- Given task
Copy out all of the material exactly.

---------- Data extract ----------

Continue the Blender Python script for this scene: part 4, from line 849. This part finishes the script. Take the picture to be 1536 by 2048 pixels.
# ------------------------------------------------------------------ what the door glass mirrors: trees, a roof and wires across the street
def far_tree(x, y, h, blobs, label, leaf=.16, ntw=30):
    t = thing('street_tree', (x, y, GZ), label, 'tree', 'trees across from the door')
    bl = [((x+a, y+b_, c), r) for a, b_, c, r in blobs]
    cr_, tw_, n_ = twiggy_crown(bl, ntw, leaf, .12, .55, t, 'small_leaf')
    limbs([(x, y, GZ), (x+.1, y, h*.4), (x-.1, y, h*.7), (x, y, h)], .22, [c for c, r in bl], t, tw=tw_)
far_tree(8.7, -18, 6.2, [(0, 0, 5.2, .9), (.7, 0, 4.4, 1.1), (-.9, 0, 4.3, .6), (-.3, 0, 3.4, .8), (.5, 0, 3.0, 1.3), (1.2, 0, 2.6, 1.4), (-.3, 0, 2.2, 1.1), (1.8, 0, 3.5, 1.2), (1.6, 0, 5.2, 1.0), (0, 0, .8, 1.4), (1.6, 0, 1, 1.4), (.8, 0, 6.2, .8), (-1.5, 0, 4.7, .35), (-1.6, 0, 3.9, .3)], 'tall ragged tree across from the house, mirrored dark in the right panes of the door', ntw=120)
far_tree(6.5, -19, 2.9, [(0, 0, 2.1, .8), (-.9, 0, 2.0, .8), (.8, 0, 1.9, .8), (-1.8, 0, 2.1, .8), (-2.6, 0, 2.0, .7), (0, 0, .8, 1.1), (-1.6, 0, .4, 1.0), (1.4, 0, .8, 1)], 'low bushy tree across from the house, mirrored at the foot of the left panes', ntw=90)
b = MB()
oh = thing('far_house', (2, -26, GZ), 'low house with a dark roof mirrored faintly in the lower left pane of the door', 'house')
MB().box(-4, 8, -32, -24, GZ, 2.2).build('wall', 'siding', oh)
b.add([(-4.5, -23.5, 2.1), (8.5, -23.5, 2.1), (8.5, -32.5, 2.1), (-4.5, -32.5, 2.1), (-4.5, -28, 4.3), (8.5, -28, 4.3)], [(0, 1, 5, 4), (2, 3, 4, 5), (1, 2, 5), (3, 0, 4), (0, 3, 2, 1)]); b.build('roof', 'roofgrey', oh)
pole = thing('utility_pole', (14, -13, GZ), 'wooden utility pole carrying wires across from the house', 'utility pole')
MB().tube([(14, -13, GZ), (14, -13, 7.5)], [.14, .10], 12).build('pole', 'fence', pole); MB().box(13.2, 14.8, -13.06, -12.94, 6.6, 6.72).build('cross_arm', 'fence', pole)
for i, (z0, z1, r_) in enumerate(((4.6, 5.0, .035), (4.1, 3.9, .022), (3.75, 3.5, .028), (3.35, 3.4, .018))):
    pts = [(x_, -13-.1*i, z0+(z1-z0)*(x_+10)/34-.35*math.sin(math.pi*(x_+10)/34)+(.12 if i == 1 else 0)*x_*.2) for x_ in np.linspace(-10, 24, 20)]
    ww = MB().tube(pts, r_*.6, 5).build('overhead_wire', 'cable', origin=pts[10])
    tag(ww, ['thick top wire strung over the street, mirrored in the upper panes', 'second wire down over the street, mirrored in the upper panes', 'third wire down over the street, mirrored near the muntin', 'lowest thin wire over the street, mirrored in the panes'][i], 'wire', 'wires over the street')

----------

- Output for this task
Continue the Blender Python script for this scene: part 4, from line 849. This part finishes the script. Take the picture to be 1536 by 2048 pixels.
# ------------------------------------------------------------------ what the door glass mirrors: trees, a roof and wires across the street
def far_tree(x, y, h, blobs, label, leaf=.16, ntw=30):
    t = thing('street_tree', (x, y, GZ), label, 'tree', 'trees across from the door')
    bl = [((x+a, y+b_, c), r) for a, b_, c, r in blobs]
    cr_, tw_, n_ = twiggy_crown(bl, ntw, leaf, .12, .55, t, 'small_leaf')
    limbs([(x, y, GZ), (x+.1, y, h*.4), (x-.1, y, h*.7), (x, y, h)], .22, [c for c, r in bl], t, tw=tw_)
far_tree(8.7, -18, 6.2, [(0, 0, 5.2, .9), (.7, 0, 4.4, 1.1), (-.9, 0, 4.3, .6), (-.3, 0, 3.4, .8), (.5, 0, 3.0, 1.3), (1.2, 0, 2.6, 1.4), (-.3, 0, 2.2, 1.1), (1.8, 0, 3.5, 1.2), (1.6, 0, 5.2, 1.0), (0, 0, .8, 1.4), (1.6, 0, 1, 1.4), (.8, 0, 6.2, .8), (-1.5, 0, 4.7, .35), (-1.6, 0, 3.9, .3)], 'tall ragged tree across from the house, mirrored dark in the right panes of the door', ntw=120)
far_tree(6.5, -19, 2.9, [(0, 0, 2.1, .8), (-.9, 0, 2.0, .8), (.8, 0, 1.9, .8), (-1.8, 0, 2.1, .8), (-2.6, 0, 2.0, .7), (0, 0, .8, 1.1), (-1.6, 0, .4, 1.0), (1.4, 0, .8, 1)], 'low bushy tree across from the house, mirrored at the foot of the left panes', ntw=90)
b = MB()
oh = thing('far_house', (2, -26, GZ), 'low house with a dark roof mirrored faintly in the lower left pane of the door', 'house')
MB().box(-4, 8, -32, -24, GZ, 2.2).build('wall', 'siding', oh)
b.add([(-4.5, -23.5, 2.1), (8.5, -23.5, 2.1), (8.5, -32.5, 2.1), (-4.5, -32.5, 2.1), (-4.5, -28, 4.3), (8.5, -28, 4.3)], [(0, 1, 5, 4), (2, 3, 4, 5), (1, 2, 5), (3, 0, 4), (0, 3, 2, 1)]); b.build('roof', 'roofgrey', oh)
pole = thing('utility_pole', (14, -13, GZ), 'wooden utility pole carrying wires across from the house', 'utility pole')
MB().tube([(14, -13, GZ), (14, -13, 7.5)], [.14, .10], 12).build('pole', 'fence', pole); MB().box(13.2, 14.8, -13.06, -12.94, 6.6, 6.72).build('cross_arm', 'fence', pole)
for i, (z0, z1, r_) in enumerate(((4.6, 5.0, .035), (4.1, 3.9, .022), (3.75, 3.5, .028), (3.35, 3.4, .018))):
    pts = [(x_, -13-.1*i, z0+(z1-z0)*(x_+10)/34-.35*math.sin(math.pi*(x_+10)/34)+(.12 if i == 1 else 0)*x_*.2) for x_ in np.linspace(-10, 24, 20)]
    ww = MB().tube(pts, r_*.6, 5).build('overhead_wire', 'cable', origin=pts[10])
    tag(ww, ['thick top wire strung over the street, mirrored in the upper panes', 'second wire down over the street, mirrored in the upper panes', 'third wire down over the street, mirrored near the muntin', 'lowest thin wire over the street, mirrored in the panes'][i], 'wire', 'wires over the street')